What to produce - Starting at the line that contains "Reconstruct this image" and stopping at the line that contains "S.view_settings.exposure = 0.55", return those lines exactly and nothing else. Both end lines count; pictures do not.

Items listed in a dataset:
▬▬▬▬▬▬▬▬▬▬
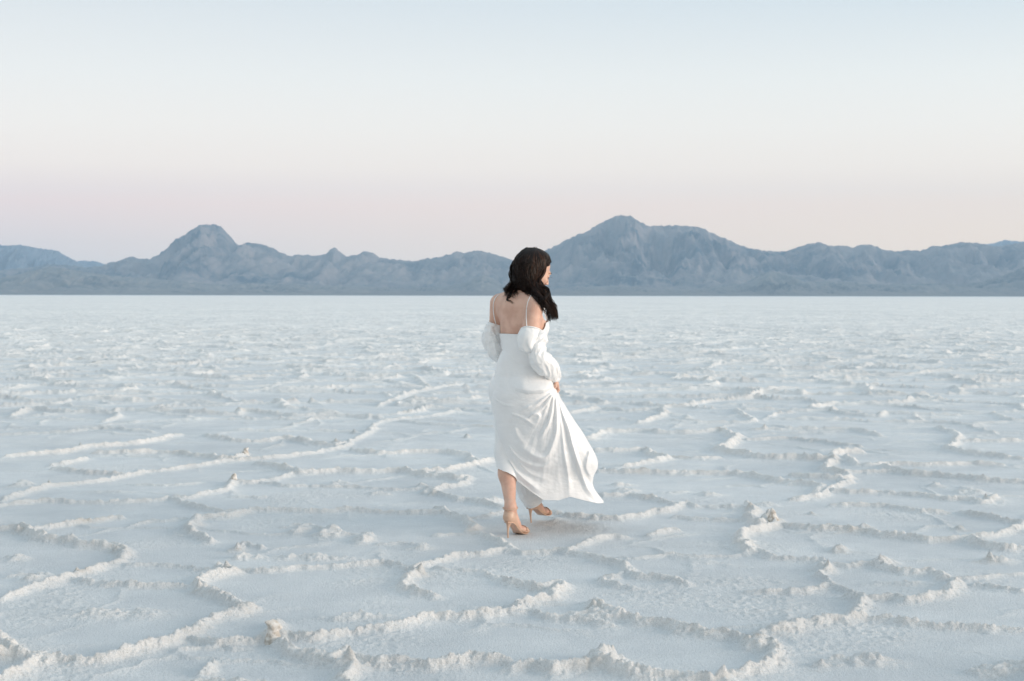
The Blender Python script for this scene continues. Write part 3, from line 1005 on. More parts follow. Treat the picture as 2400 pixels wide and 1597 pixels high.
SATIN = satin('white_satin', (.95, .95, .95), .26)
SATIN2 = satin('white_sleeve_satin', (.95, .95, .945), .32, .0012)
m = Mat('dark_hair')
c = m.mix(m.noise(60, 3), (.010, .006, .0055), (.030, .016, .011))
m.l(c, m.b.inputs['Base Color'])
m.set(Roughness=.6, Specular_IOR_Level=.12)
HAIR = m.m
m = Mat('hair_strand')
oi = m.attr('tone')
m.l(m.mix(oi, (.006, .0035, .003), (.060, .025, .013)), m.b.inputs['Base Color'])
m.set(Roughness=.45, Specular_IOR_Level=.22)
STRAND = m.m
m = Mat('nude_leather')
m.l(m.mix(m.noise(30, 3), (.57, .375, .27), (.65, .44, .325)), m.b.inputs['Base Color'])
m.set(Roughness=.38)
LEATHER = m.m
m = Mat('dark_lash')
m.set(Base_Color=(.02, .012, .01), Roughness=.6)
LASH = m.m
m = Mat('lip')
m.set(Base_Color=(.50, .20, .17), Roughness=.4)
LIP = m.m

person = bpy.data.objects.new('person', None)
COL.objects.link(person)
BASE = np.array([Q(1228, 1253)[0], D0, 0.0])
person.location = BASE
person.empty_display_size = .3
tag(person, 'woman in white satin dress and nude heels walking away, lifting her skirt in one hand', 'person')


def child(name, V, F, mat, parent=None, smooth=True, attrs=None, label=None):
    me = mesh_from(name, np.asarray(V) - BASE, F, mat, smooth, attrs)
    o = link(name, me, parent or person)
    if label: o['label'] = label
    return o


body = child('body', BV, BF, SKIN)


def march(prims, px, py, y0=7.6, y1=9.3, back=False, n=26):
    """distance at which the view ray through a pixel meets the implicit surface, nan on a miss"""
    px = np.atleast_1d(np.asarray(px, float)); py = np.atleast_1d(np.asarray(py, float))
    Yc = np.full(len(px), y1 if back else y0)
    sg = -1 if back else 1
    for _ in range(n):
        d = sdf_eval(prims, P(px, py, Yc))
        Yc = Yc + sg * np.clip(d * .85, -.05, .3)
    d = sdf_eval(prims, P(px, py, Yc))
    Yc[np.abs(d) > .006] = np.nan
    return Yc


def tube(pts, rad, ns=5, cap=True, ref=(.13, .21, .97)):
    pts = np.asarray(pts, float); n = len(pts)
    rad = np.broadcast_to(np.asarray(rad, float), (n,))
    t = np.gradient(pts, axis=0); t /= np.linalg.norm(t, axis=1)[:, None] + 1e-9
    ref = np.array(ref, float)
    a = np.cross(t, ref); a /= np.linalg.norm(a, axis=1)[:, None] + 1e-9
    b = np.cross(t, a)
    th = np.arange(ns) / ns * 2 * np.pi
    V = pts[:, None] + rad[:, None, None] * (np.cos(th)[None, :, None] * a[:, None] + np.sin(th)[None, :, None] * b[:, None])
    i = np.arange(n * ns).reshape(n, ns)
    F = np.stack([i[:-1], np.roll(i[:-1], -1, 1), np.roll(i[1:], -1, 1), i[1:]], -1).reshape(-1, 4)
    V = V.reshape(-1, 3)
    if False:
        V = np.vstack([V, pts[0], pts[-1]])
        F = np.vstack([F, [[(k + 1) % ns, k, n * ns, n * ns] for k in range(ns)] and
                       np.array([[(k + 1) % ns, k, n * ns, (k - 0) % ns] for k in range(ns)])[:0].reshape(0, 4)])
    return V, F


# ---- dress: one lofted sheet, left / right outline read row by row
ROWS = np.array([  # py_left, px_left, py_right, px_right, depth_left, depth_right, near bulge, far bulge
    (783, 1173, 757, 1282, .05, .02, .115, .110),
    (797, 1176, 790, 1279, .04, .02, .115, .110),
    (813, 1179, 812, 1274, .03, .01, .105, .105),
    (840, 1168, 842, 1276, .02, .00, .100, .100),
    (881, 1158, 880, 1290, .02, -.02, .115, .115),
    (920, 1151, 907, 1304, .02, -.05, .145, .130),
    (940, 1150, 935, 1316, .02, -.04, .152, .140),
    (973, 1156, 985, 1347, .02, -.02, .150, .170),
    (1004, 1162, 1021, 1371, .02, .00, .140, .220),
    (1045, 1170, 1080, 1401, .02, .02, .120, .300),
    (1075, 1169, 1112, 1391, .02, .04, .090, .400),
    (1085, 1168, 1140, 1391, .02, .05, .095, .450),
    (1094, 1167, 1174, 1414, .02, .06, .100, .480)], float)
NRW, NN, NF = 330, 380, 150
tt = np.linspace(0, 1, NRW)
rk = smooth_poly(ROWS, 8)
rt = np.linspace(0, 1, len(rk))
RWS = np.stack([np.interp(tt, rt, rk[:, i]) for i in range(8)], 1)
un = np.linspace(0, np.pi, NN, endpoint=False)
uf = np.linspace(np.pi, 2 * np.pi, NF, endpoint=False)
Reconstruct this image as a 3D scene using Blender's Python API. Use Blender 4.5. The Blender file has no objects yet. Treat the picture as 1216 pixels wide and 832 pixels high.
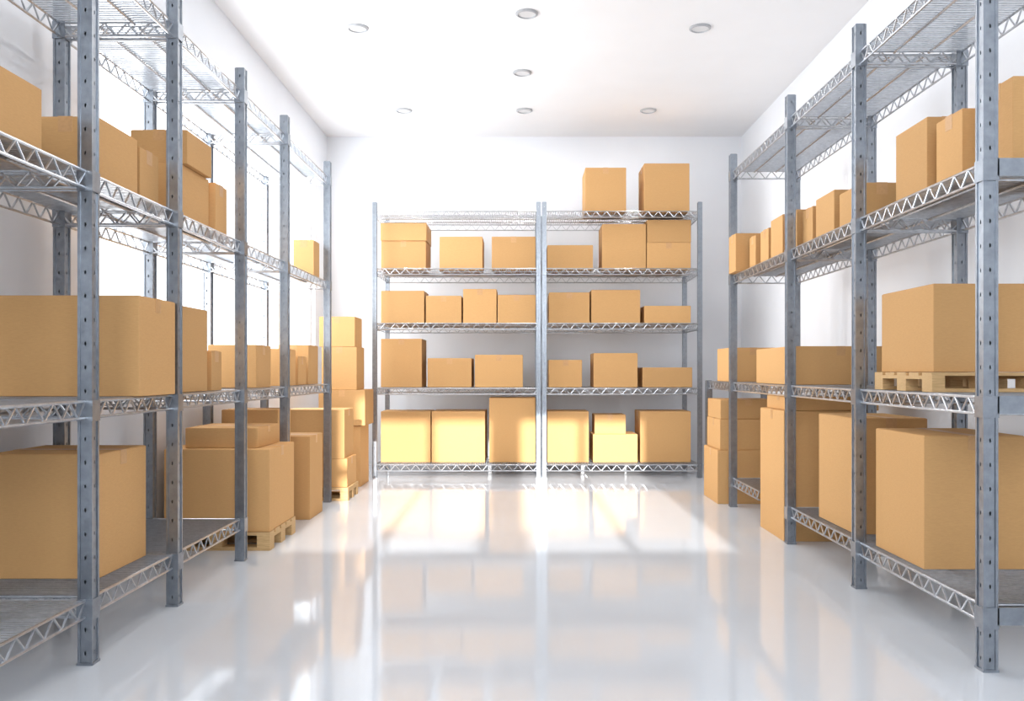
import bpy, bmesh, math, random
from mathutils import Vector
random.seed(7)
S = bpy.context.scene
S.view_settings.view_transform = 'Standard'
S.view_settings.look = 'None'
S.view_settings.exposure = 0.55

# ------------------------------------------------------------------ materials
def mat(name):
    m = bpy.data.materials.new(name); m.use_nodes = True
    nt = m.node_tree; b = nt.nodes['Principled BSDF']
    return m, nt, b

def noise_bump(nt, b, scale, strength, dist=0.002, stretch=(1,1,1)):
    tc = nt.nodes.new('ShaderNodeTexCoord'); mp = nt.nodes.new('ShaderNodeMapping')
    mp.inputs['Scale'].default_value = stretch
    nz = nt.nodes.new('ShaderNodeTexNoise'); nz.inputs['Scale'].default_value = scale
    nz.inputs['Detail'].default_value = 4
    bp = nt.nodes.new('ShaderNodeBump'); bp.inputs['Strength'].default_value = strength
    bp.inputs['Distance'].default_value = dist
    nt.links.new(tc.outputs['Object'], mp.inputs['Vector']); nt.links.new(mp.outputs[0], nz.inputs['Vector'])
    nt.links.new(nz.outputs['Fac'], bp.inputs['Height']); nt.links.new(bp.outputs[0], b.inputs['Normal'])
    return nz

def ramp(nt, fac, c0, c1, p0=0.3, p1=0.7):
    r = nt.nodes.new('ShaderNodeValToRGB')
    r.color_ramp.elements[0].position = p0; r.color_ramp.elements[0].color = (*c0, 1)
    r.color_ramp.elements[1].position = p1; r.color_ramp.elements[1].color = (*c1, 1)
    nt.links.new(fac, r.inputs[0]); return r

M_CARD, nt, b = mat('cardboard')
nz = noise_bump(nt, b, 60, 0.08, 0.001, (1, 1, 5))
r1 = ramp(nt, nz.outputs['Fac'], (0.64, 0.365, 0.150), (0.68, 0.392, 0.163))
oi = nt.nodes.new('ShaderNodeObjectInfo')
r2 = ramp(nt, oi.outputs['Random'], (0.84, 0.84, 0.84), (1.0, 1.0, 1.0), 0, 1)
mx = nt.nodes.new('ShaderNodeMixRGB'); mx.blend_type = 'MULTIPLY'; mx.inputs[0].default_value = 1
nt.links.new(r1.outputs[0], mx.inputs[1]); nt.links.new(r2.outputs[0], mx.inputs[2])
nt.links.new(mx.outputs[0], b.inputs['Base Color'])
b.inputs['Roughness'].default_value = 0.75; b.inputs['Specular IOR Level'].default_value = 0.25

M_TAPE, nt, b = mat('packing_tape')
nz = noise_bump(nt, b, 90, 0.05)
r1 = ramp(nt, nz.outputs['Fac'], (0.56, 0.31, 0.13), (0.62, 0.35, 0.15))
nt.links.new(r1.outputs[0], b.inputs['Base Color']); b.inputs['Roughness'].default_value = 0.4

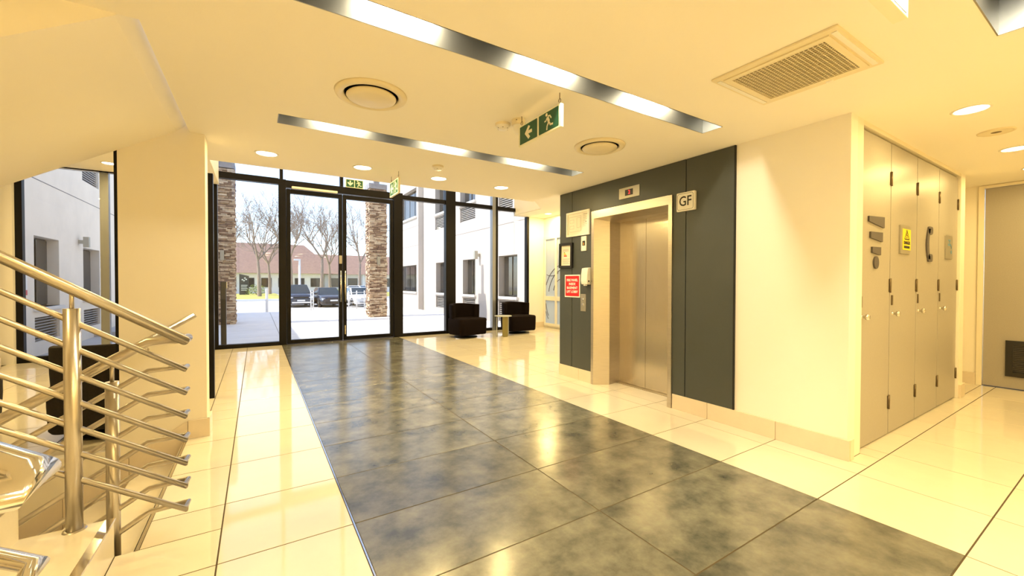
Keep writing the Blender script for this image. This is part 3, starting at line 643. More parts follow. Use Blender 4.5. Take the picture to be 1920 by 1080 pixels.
▬▬▬▬▬▬▬▬▬▬
Exercise response -
Reconstruct this image as a 3D scene using Blender's Python API. Use Blender 4.5. The Blender file has no objects yet. Treat the picture as 1216 pixels wide and 832 pixels high.
import bpy, bmesh, math, random
from mathutils import Vector
random.seed(7)
S = bpy.context.scene
S.view_settings.view_transform = 'Standard'
S.view_settings.look = 'None'
S.view_settings.exposure = 0.55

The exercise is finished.